• Dataset excerpt

********************

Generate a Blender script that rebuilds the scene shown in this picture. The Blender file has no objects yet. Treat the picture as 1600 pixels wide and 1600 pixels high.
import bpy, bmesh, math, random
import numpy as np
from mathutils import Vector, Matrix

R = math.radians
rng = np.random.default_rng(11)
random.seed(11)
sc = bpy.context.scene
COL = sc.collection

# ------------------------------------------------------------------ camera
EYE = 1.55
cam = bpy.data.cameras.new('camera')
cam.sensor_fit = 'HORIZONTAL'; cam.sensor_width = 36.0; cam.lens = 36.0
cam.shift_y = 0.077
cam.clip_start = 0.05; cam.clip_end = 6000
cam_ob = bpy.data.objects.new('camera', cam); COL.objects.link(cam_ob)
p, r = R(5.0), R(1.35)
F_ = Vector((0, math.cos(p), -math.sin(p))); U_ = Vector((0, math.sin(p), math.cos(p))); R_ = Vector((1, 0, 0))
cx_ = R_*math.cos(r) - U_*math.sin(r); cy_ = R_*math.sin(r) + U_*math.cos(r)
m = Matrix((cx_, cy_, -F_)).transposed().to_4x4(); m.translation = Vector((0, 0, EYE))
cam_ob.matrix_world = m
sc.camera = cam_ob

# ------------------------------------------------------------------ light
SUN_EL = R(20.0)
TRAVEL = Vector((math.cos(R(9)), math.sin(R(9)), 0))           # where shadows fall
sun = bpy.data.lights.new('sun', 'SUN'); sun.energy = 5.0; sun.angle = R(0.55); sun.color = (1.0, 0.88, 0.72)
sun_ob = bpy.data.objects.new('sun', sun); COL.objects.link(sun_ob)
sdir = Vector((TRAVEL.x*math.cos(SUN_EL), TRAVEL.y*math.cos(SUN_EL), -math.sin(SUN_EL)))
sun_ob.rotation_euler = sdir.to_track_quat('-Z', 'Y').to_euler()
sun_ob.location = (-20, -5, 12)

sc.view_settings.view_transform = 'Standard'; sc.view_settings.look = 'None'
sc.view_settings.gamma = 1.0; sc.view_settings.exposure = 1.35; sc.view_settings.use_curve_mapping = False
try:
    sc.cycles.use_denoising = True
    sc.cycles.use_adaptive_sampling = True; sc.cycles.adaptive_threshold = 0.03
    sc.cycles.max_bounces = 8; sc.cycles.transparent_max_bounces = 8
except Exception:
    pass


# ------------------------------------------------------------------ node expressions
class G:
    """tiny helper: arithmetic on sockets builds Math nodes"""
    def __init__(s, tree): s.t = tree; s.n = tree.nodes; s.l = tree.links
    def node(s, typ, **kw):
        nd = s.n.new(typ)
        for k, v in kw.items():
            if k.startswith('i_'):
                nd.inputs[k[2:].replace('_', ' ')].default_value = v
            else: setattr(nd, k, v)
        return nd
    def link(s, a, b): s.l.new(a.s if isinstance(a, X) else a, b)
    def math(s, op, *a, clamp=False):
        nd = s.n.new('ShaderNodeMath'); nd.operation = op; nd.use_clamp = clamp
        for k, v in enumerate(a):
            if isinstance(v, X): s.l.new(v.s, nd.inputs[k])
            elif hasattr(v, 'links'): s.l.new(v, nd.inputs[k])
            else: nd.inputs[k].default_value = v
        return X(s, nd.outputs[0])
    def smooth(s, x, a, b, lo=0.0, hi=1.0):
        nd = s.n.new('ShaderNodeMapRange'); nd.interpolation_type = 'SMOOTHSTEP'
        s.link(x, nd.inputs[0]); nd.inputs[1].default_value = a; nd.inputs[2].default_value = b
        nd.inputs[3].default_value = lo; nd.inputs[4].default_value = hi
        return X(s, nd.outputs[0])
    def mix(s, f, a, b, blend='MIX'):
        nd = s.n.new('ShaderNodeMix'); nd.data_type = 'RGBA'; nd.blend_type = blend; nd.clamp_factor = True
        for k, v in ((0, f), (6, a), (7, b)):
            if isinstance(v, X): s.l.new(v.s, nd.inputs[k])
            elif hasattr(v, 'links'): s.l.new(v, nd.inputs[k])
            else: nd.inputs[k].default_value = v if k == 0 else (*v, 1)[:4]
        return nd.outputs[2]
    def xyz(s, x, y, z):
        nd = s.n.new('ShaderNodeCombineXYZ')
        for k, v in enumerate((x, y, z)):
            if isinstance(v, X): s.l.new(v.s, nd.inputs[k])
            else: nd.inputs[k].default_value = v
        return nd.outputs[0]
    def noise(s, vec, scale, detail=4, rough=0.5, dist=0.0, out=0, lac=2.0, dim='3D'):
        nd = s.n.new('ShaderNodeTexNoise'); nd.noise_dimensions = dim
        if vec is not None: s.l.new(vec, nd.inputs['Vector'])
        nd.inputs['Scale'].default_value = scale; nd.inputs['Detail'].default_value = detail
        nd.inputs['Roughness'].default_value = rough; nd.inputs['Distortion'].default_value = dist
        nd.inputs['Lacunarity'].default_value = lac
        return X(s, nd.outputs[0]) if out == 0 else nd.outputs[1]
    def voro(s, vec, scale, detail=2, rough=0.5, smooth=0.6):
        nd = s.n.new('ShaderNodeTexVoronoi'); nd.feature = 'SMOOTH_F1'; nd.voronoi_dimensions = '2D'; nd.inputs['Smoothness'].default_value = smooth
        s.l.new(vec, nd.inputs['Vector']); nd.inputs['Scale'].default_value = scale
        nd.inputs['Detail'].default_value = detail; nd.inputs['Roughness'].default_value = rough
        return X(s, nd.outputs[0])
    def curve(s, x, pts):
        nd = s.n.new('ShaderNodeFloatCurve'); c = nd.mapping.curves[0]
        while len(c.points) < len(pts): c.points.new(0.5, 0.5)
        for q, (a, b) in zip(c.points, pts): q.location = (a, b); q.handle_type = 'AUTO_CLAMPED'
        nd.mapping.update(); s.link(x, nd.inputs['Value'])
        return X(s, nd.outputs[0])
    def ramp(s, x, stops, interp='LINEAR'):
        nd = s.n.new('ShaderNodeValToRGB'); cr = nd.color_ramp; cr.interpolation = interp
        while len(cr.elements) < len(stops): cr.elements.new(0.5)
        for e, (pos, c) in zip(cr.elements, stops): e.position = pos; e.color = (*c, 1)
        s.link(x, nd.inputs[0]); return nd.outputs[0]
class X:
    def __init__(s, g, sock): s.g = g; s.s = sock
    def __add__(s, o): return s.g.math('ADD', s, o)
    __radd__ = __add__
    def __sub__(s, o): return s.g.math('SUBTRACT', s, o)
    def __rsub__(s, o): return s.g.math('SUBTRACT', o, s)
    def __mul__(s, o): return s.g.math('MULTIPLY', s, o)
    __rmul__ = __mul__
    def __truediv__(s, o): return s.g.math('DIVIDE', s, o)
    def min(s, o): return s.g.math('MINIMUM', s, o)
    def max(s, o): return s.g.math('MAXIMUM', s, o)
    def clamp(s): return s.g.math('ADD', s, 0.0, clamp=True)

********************

• Stated task
Extract exactly the leading lines of the data, stopping at and including the line with "sc.camera = cam_ob".

• Answer for this exercise
Generate a Blender script that rebuilds the scene shown in this picture. The Blender file has no objects yet. Treat the picture as 1600 pixels wide and 1600 pixels high.
import bpy, bmesh, math, random
import numpy as np
from mathutils import Vector, Matrix

R = math.radians
rng = np.random.default_rng(11)
random.seed(11)
sc = bpy.context.scene
COL = sc.collection

# ------------------------------------------------------------------ camera
EYE = 1.55
cam = bpy.data.cameras.new('camera')
cam.sensor_fit = 'HORIZONTAL'; cam.sensor_width = 36.0; cam.lens = 36.0
cam.shift_y = 0.077
cam.clip_start = 0.05; cam.clip_end = 6000
cam_ob = bpy.data.objects.new('camera', cam); COL.objects.link(cam_ob)
p, r = R(5.0), R(1.35)
F_ = Vector((0, math.cos(p), -math.sin(p))); U_ = Vector((0, math.sin(p), math.cos(p))); R_ = Vector((1, 0, 0))
cx_ = R_*math.cos(r) - U_*math.sin(r); cy_ = R_*math.sin(r) + U_*math.cos(r)
m = Matrix((cx_, cy_, -F_)).transposed().to_4x4(); m.translation = Vector((0, 0, EYE))
cam_ob.matrix_world = m
sc.camera = cam_ob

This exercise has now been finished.